Frozen faery to take home

Historically, Faerieworlds in Eugene, Oregon has always been in August. In 2009 the venue moved to a very exposed location during the same year that a heat wave hit on Faerieworlds weekend. There were many sunburns and unhappy people. The following year event planners tried to remedy the situation with a greater amount of constructed shade areas. This year, the event was changed to the second week in June.

I wonder if the new date was a result of trying to make conditions better for festival attendees. June sounded to me at once like a poor choice because in Portland June is consistently cold and wet. Eugene may have better weather, but I was doubtful. My prediction came true, and this year, for the first time ever, Faerieworlds was cold and wet. The grounds were muddy, our wings filled with water droplets, damp dead grass clung to us. *sigh!* Why would they take my favourite holiday and move it into my least favourite weather?

raindrops on sunbeams

raindrops on sunbeams

Brian Froud kindly stands with me for a photo

But I suppose faeries are creatures of nature and thus should gracefully accept raindrops as easily as sunshine.

We got a very late start to our day. Miss T had stayed the previous night with friends on the other side of the river (so FAR away, ha ha), and so I had to retrieve her. When she got home she had to pack for summer at dad’s. We’ve been so busy I had completely forgotten to have her pack earlier. We finally set off for the two and a half hour drive, arriving late afternoon, which is totally out of character for me. I’ve had a drastically full two weeks, and I simply couldn’t pull it all together to get there at the moment the gates open, like usual. Besides, as Tara kindly reminded me, the festival carries on till well into the night, so arriving late is really no loss. It’s Solstice time anyway, so the sun remains up as long as possible for our benefit.

Grey skies and wet faeries. An avenue through the vendors. You can see the mast of the pirate ship in the background.

Puppet theatre in the pirates area. A stage for musical acts is partially visible to the side. This is in addition to the Faerieworlds main stage.

Tara left my side immediately once we entered the faery realm, which was fine with me. Thus, I was alone when I wandered past Brian Froud, one of my favourite artists of all time (cherish the Pressed Fairy Book). I interrupted his talk with another man to gush a little at him, and make my best (albeit poor) attempt at a compliment/request for photo op. Mr. Froud graciously acquiesced, and I am terribly grateful. His wife, Wendy, is an equally talented artist. However, I prefer his work because he tends more often toward the grotesque and bizarre, which somehow is more beautiful to me. Does that make any kind of sense?

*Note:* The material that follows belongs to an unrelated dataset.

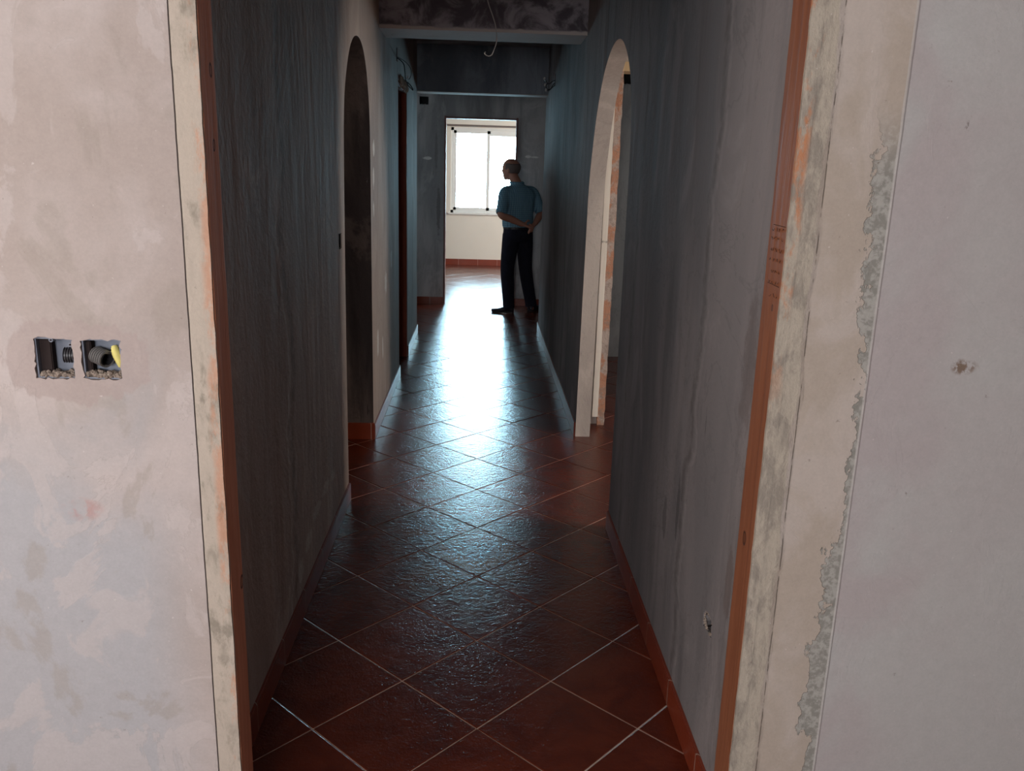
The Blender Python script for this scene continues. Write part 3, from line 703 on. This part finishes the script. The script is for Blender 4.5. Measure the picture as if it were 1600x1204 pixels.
# ------------------------------------------------------------------ wires
def wires(name, label, group, loc, runs, tips=()):
    e = empty(name, loc); tag(e, label, 'wires', group)
    for pts, r, mat in runs:
        bm = bmesh.new(); tube(bm, catmull(pts, 6), r, 6); o = link_mesh('wire', bm, mat, smooth=True); place(o, e)
    for p, r in tips:
        bm = bmesh.new(); tube(bm, [(p[0], p[1], p[2]+0.012), (p[0]-0.003, p[1], p[2]+0.004), (p[0]-0.005, p[1], p[2]-0.010)], [r*0.7, r, r*0.8], 8)
        o = link_mesh('wire_connector', bm, M_tip, smooth=True); place(o, e)
    return e
wires('hanging_wires', 'black wires looping out of the box above the left doorway', None, (-0.61, 6.26, 2.28), [
    ([(-0.64, 6.26, 2.31), (-0.60, 6.27, 2.300), (-0.565, 6.28, 2.268), (-0.556, 6.28, 2.215), (-0.552, 6.28, 2.165), (-0.532, 6.28, 2.125)], 0.0035, M_wire_b),
    ([(-0.64, 6.25, 2.32), (-0.595, 6.26, 2.305), (-0.545, 6.27, 2.275), (-0.515, 6.28, 2.235), (-0.515, 6.28, 2.19), (-0.53, 6.28, 2.165)], 0.0022, M_wire_b),
    ([(-0.532, 6.28, 2.125), (-0.500, 6.28, 2.095), (-0.515, 6.29, 2.125), (-0.540, 6.29, 2.15)], 0.0035, M_wire_b),
    ([(-0.532, 6.28, 2.125), (-0.50, 6.30, 2.110), (-0.472, 6.32, 2.088), (-0.44, 6.34, 2.06)], 0.0012, M_wire_w)],
    [((-0.535, 6.28, 2.178), 0.006)])
wires('hanging_wires', 'curled black wires with pale connectors on the far right wall', None, (0.60, 7.46, 2.28), [
    ([(0.63, 7.46, 2.32), (0.585, 7.46, 2.31), (0.55, 7.46, 2.285), (0.52, 7.46, 2.31), (0.508, 7.46, 2.325)], 0.004, M_wire_b),
    ([(0.63, 7.46, 2.30), (0.59, 7.46, 2.285), (0.565, 7.46, 2.245), (0.535, 7.46, 2.245), (0.525, 7.46, 2.27), (0.54, 7.46, 2.285)], 0.0045, M_wire_b),
    ([(0.63, 7.46, 2.29), (0.588, 7.46, 2.265), (0.560, 7.46, 2.238), (0.53, 7.46, 2.232)], 0.0040, M_wire_b)],
    [((0.513, 7.46, 2.325), 0.008), ((0.520, 7.46, 2.275), 0.008), ((0.530, 7.46, 2.235), 0.009)])
wires('ceiling_wire', 'thin pale wire hanging and curling from the corridor ceiling', None, (0.0, 4.7, H), [
    ([(-0.02, 4.7, H+0.01), (-0.012, 4.7, 2.56), (0.010, 4.7, 2.42), (0.040, 4.7, 2.338), (0.056, 4.7, 2.29), (0.063, 4.7, 2.234), (0.061, 4.7, 2.205), (0.052, 4.7, 2.178), (0.041, 4.7, 2.152), (0.028, 4.7, 2.142), (0.012, 4.7, 2.144), (0.000, 4.7, 2.154), (0.006, 4.7, 2.162)], 0.0030, M_wire_w)])
# ------------------------------------------------------------------ the standing person
BX, BY = 0.415, 9.50
TH = math.radians(30)
pr_, pf_ = Vector((math.cos(TH), math.sin(TH), 0)), Vector((-math.sin(TH), math.cos(TH), 0))
def P(a, b, z): return Vector((BX, BY, 0))+pr_*a+pf_*b+Vector((0, 0, z))
def loft(bm, rings, seg=28, yaw=TH, power=2.0):
    """rings: (centre, rx, ry); horizontal super-ellipses turned by yaw."""
    R = []
    for c, rx, ry in rings:
        ring = []
        for k in range(seg):
            a = 2*PI*k/seg; ca, sa = math.cos(a), math.sin(a)
            x = math.copysign(abs(ca)**(2/power), ca)*rx; y = math.copysign(abs(sa)**(2/power), sa)*ry
            ring.append(bm.verts.new(Vector(c)+Vector((x*math.cos(yaw)-y*math.sin(yaw), x*math.sin(yaw)+y*math.cos(yaw), 0))))
        R.append(ring)
    for a, b in zip(R, R[1:]):
        for k in range(seg): bm.faces.new((a[k], a[(k+1) % seg], b[(k+1) % seg], b[k]))
    bm.faces.new(R[0]); bm.faces.new(R[-1])
def limb(bm, ctrl, rad, n=6, seg=16, flat=1.0):
    c = catmull([tuple(p)+(r,) for p, r in zip(ctrl, rad)], n)
    tube(bm, [q[:3] for q in c], [q[3] for q in c], seg, flat=flat)
def ball(bm, c, r, sc=(1, 1, 1), rot=0.0, sub=3):
    m = Matrix.Translation(Vector(c))@Matrix.Rotation(rot, 4, 'Z')@Matrix.Diagonal((*sc, 1))
    bmesh.ops.create_icosphere(bm, subdivisions=sub, radius=r, matrix=m)
def fuse(name, bm, mat, voxel, smooth_it, parent=None):
    """Union of overlapping closed pieces into one continuous skin."""
    bmesh.ops.recalc_face_normals(bm, faces=bm.faces[:])
    o = link_mesh('tmp_'+name, bm, mat, recalc=False)
    md = o.modifiers.new('r', 'REMESH'); md.mode = 'VOXEL'; md.voxel_size = voxel; md.use_smooth_shade = True
    ms = o.modifiers.new('s', 'SMOOTH'); ms.factor = 0.5; ms.iterations = smooth_it
    dg = bpy.context.evaluated_depsgraph_get(); me = bpy.data.meshes.new_from_object(o.evaluated_get(dg))
    old = o.data; bpy.data.objects.remove(o); bpy.data.meshes.remove(old)
    me.name = name; me.materials.clear(); me.materials.append(mat)
    for p in me.polygons: p.use_smooth = True
    q = bpy.data.objects.new(name, me); COL.objects.link(q)
    if parent: q.parent = parent
    return q
def hand(bm, wrist, d, w, curl, thumb_side, s=1.0):
    """wrist point, direction d to the knuckles, w across the palm, curl = way the fingers bend."""
    d, w, curl = Vector(d).normalized(), Vector(w).normalized(), Vector(curl).normalized()
    wrist = Vector(wrist)
    tube(bm, [wrist-d*0.02, wrist+d*0.012, wrist+d*0.05, wrist+d*0.088], [(0.026*s, 0.020*s), (0.029*s, 0.019*s), (0.040*s, 0.016*s), (0.041*s, 0.013*s)], 14)
    for k, (off, ln) in enumerate(((-0.030, 0.070), (-0.010, 0.080), (0.010, 0.076), (0.029, 0.060))):
        off *= -thumb_side
        p0 = wrist+d*0.078+w*off; b = 0.45+0.12*k
        p1 = p0+(d+curl*0.25).normalized()*ln*0.42
        p2 = p1+(d*(1-b*0.6)+curl*b*1.3).normalized()*ln*0.32
        p3 = p2+(d*(0.6-b)+curl*1.2).normalized()*ln*0.26
        limb(bm, [p0-d*0.012, p0, p1, p2, p3], [0.0095, 0.0095, 0.0090, 0.0085, 0.0075], 4, 10)
    t0 = wrist+d*0.028+w*0.030*thumb_side; t1 = t0+(d*0.6+w*0.8*thumb_side+curl*0.3).normalized()*0.038; t2 = t1+(d*0.9+w*0.15*thumb_side+curl*0.5).normalized()*0.030
    limb(bm, [wrist+d*0.015+w*0.012*thumb_side, t0, t1, t2], [0.014, 0.0125, 0.0105, 0.0085], 4, 10)

hipL, hipR = P(-0.085, 0, 0.90), P(0.085, 0, 0.90)
kneeL, kneeR = Vector((0.305, 9.455, 0.49)), Vector((0.515, 9.56, 0.49))
ankL, ankR = Vector((0.330, 9.450, 0.085)), Vector((0.590, 9.60, 0.085))
shL, shR = P(-0.185, 0.0, 1.335), P(0.180, 0.0, 1.340)
elL, elR = P(-0.272, -0.075, 1.105), P(0.255, -0.070, 1.125)
wrL, wrR = P(-0.045, -0.178, 1.000), P(0.120, -0.162, 1.010)
HC = P(-0.055, 0.105, 1.590); FY = math.radians(62)     # head centre, face turned to the left
fd = Vector((-math.sin(FY), math.cos(FY), 0)); fr_ = Vector((math.cos(FY), math.sin(FY), 0))
bm = bmesh.new()
loft(bm, [(P(0, 0, 0.84), 0.140, 0.095), (P(0, 0, 0.92), 0.158, 0.112), (P(0, .01, 1.02), 0.152, 0.115), (P(0, .015, 1.12), 0.160, 0.120), (P(0, .008, 1.24), 0.172, 0.112), (P(0, 0, 1.33), 0.165, 0.100), (P(0, .005, 1.385), 0.125, 0.080), (P(-.01, .02, 1.425), 0.070, 0.062)])
limb(bm, [P(-.005, .005, 1.36), P(-.015, .03, 1.43), P(-.035, .065, 1.50), P(-.045, .085, 1.56)], [0.068, 0.058, 0.055, 0.056], 5, 18)
# head: skull, jaw, chin, nose, brow, ears
ball(bm, HC+Vector((0, 0, 0.016))-fd*0.010, 0.098, (0.90, 1.04, 0.98), FY)
ball(bm, HC+fd*0.022+Vector((0, 0, -0.040)), 0.072, (0.84, 0.98, 1.10), FY)
ball(bm, HC+fd*0.055+Vector((0, 0, -0.095)), 0.030, (1.05, 0.9, 0.85), FY)
ball(bm, HC+fd*0.070+Vector((0, 0, 0.022)), 0.026, (2.1, 0.8, 0.55), FY)
limb(bm, [HC+fd*0.082+Vector((0, 0, 0.010)), HC+fd*0.096+Vector((0, 0, -0.015)), HC+fd*0.104+Vector((0, 0, -0.034))], [0.008, 0.011, 0.014], 4, 10)
ball(bm, HC+fd*0.076+Vector((0, 0, -0.060)), 0.017, (1.5, 0.9, 0.45), FY)
ball(bm, HC+fd*0.074+Vector((0, 0, -0.071)), 0.016, (1.4, 0.9, 0.5), FY)
for sgn in (-1, 1):
    ball(bm, HC+fr_*0.080*sgn-fd*0.008+Vector((0, 0, -0.012)), 0.030, (0.35, 0.68, 1.08), FY+0.35*sgn)
# arms and hands behind the back
limb(bm, [P(-.12, 0, 1.35), shL, shL.lerp(elL, .5), elL, elL.lerp(wrL, .45), wrL], [0.060, 0.056, 0.047, 0.041, 0.040, 0.027], 5)
limb(bm, [P(.12, 0, 1.35), shR, shR.lerp(elR, .5), elR, elR.lerp(wrR, .45), wrR], [0.060, 0.056, 0.047, 0.041, 0.040, 0.027], 5)
hand(bm, wrL, (wrL-elL)+Vector((0, 0, 0.02)), (0, 0, 1), pf_*0.8+Vector((0, 0, -0.3)), 1)
hand(bm, wrR, P(-.02, -.20, .93)-wrR, (pr_*0.5+Vector((0, 0, 1))), -pf_*0.4-Vector((0, 0, .8))*0.4, -1)
limb(bm, [hipL, kneeL, ankL, ankL-Vector((0, 0, .05))], [0.078, 0.052, 0.036, 0.036], 6)
limb(bm, [hipR, kneeR, ankR, ankR-Vector((0, 0, .05))], [0.078, 0.052, 0.036, 0.036], 6)
M_skin = plain('skin', (0.48, 0.23, 0.16), 0.55, 0.35, var=0.06, nscale=20)
person = fuse('person', bm, M_skin, 0.0065, 3)
tag(person, 'person in blue checked shirt and dark trousers standing with hands clasped behind the back', 'person')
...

Main stage at Faerieworlds. The center of the magical realm.

steampunk glasses

I browsed the tents of wares quickly, mindful of the gathering gloom. Steampunk faeries have a burgeoning population in the past two years, and now have their own kisosks. Despite the rain, the ubiquitous faery children ran rampant, leaping and shrieking with joy amongst the creature children who joined them. I never tire of the variety of characters who attend. Many creatures I cannot describe: only that they are otherworldly. There are fae folk, and dragons, a surprising number of pirates! There are fauns and dark, creepy souls, as well as wizards and angels.

What a character!

What a character!

Check out that nose.

Check out that nose.

Perhaps also because of past years’ complaints of the heat, this year the faire reached farther into the forest than before…and it was the pirate’s realm. There was a life-sized ship constructed (but only from the deck up, using the grass as the deck – it was cool), and trails (if you dare!) into the trees, as well as a second stage and a puppet theatre. Back in the trees was a shrine constructed by the Lost Boys.

Miss T occasionally found me and begged for money, but otherwise, I barely saw her. She made friends in a hair-braiding tent, and ended up spending a huge amount of time there. A bored friend in the tent paid for her to get braid after braid, and she was thrilled with all of it.

A butterfly adds more braid art to Tara's hair.

A butterfly adds more braid art to Tara’s hair.

pirate faery

pirate faery

Do your faeries need a home?

Do your faeries need a home?

Periodically I brought her food while she repeatedly had her hair done.  I wandered and smiled and shared pleasantries with the fae folk, even though I was dressed rather devilishly due to it being Bad Faeries Day. (no one passed judgement :o) I got to talk to Toby Froud a little. Talked to him more last year. He’s a super sweet guy, very pleasant. Love that British accent. This year his costume was to die for! The BEST faun legs I’ve ever, ever seen.

Toby Froud, the babe with the power. That's his wife to the left.

Toby Froud, the babe with the power. That’s his wife to the left.

Tara got a shot of me, devily faery.

Tara got a shot of me, devily faery.

Tall and Short

Tall and Short have a little chat.

T was a water faery, in honor of the weather.

T was a water faery, in honor of the weather.

Ahhh, it’s a scrumptious tradition. This was our fifth year and I hope the habit doesn’t fade. From what I can tell, the festival grows larger every year. I will still cross my fingers for more sun and less rain at faery gatherings in the future.